A Canadian naval intelligence officer pleaded guilty to handing over secrets to Russia, including New Zealand intelligence, in a four-year espionage operation.
Media reports say it involved access to a computer network shared with the United States and other allies.
The Canadian government, noting that proceedings were still subject to a publication ban, gave no details of the evidence against Sub-Lieutenant Jeffrey Paul Delisle. However, it confirmed that the 41-year-old had pleaded guilty to espionage on Wednesday, Reuters reports.
Delisle is the first person charged under a new secrecy law enacted after the 9/11 terror attacks in the US, and will be sentenced in January next year. He could receive up to a life sentence under the secrecy law.

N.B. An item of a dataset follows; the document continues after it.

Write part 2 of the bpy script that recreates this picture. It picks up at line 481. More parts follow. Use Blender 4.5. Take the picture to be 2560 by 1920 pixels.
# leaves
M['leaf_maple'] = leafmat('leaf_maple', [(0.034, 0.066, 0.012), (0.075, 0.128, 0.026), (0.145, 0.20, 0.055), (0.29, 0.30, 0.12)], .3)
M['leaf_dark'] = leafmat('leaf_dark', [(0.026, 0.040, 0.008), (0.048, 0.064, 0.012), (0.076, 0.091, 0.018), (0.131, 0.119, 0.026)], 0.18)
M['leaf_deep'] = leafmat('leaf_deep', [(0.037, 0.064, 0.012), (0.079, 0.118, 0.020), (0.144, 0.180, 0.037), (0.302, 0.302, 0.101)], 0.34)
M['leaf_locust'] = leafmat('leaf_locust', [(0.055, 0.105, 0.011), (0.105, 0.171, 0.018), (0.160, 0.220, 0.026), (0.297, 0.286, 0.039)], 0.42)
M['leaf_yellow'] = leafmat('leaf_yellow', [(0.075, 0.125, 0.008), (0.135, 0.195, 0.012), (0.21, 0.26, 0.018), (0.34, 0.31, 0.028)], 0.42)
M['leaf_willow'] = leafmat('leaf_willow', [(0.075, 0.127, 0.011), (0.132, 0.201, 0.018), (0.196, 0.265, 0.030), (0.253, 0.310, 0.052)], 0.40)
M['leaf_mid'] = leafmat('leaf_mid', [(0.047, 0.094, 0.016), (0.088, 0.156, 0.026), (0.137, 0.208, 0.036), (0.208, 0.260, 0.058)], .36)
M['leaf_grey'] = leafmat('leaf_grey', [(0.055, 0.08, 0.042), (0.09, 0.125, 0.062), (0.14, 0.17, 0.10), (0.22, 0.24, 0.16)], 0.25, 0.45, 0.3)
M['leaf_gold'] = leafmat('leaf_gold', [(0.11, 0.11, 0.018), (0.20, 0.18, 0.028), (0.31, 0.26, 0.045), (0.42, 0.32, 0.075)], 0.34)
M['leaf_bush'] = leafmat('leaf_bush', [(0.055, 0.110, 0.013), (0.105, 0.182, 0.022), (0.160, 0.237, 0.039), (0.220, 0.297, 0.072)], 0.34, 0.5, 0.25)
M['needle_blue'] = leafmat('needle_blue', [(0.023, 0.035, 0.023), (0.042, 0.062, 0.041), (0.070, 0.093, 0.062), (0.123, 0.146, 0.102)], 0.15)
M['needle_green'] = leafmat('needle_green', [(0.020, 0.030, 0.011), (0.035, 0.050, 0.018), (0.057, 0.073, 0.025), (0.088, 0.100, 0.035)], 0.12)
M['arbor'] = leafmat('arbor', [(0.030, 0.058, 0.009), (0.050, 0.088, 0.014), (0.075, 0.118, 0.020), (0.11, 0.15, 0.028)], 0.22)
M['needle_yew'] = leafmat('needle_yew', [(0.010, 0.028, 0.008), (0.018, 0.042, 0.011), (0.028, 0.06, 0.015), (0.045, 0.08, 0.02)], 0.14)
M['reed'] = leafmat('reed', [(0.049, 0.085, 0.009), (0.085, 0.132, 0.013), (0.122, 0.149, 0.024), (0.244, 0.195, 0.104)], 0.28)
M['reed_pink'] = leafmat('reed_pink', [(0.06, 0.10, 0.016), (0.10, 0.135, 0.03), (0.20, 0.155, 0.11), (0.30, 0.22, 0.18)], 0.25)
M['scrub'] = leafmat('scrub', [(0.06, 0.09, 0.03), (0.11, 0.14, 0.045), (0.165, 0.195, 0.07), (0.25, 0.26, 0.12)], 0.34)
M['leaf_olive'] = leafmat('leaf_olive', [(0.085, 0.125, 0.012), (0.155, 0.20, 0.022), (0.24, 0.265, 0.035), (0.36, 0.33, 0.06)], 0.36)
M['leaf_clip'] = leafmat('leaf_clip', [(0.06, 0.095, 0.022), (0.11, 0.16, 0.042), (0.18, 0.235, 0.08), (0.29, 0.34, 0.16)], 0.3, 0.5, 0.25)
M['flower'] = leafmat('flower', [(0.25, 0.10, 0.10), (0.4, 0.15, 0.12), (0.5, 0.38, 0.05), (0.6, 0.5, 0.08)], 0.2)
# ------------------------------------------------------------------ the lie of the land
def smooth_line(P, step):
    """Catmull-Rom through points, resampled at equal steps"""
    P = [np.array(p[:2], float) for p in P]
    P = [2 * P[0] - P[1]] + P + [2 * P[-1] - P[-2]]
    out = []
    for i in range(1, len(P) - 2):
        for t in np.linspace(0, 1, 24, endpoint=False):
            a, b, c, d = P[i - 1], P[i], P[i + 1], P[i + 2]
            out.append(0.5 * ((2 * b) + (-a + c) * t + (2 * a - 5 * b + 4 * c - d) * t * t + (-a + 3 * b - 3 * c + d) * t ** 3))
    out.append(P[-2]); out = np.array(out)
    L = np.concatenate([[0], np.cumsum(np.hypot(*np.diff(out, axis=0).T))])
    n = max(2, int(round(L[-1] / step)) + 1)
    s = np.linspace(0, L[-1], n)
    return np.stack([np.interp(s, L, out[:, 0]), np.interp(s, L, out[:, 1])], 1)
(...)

Some Canadian media outlets have published extensive details from previous proceedings in a Nova Scotia provincial court. Delisle worked at an intelligence facility called Trinity at the naval dockyard in Halifax, Nova Scotia, with access to secret data from NATO.
The Canadian Broadcasting Corp (CBC) said Delisle walked into the Russian embassy in Ottawa in 2007, asked to meet someone from the GRU - Russia's military intelligence organisation - and offered to sell it secrets. The Globe and Mail newspaper said Delisle had "offered to betray his country for cash."
The media outlets said Delisle earned about C$3000 a month from his Russian spy masters by gathering information on a computer system known as Stone Ghost which links information from the United States, Britain, Australia, New Zealand and Canada.
Delisle would go to work armed with a thumb drive, download information from the system and deliver it to the Russians on a monthly basis, they said.
The CBC said Delisle wanted to end the relationship with the Russians in 2009, but chose not to after his handlers sent him a picture of his daughter walking to school. Shortly after, he was told to meet his GRU handler in Brazil where he was given $50,000 in debit cards and cash, it said.
The money reportedly raised suspicions among Canadian customs officers at the Halifax airport. They allowed him to re-enter Canada, but tipped off the Canadian military about their concerns. The military and police launched an investigation which lead to a raid on his house in Halifax in December 2011. He was arrested a month later.
CBC reporter Stephen Puddicombe was in court on Wednesday and told Radio New Zealand's Checkpoint programme that Delisle had all kinds of opportunities to find out things about military movements and about the allies that came through the Stone Ghost computer.
Officials have not revealed what information Delisle had access to, but his arrest was the subject of high-level talks between Australia and Canada and was discussed at a secret international conference in New Zealand this year, the ABC reports.
New Zealand Prime Minister John Key would not confirm in July this year whether Canadian authorities had contacted the Government about the matter.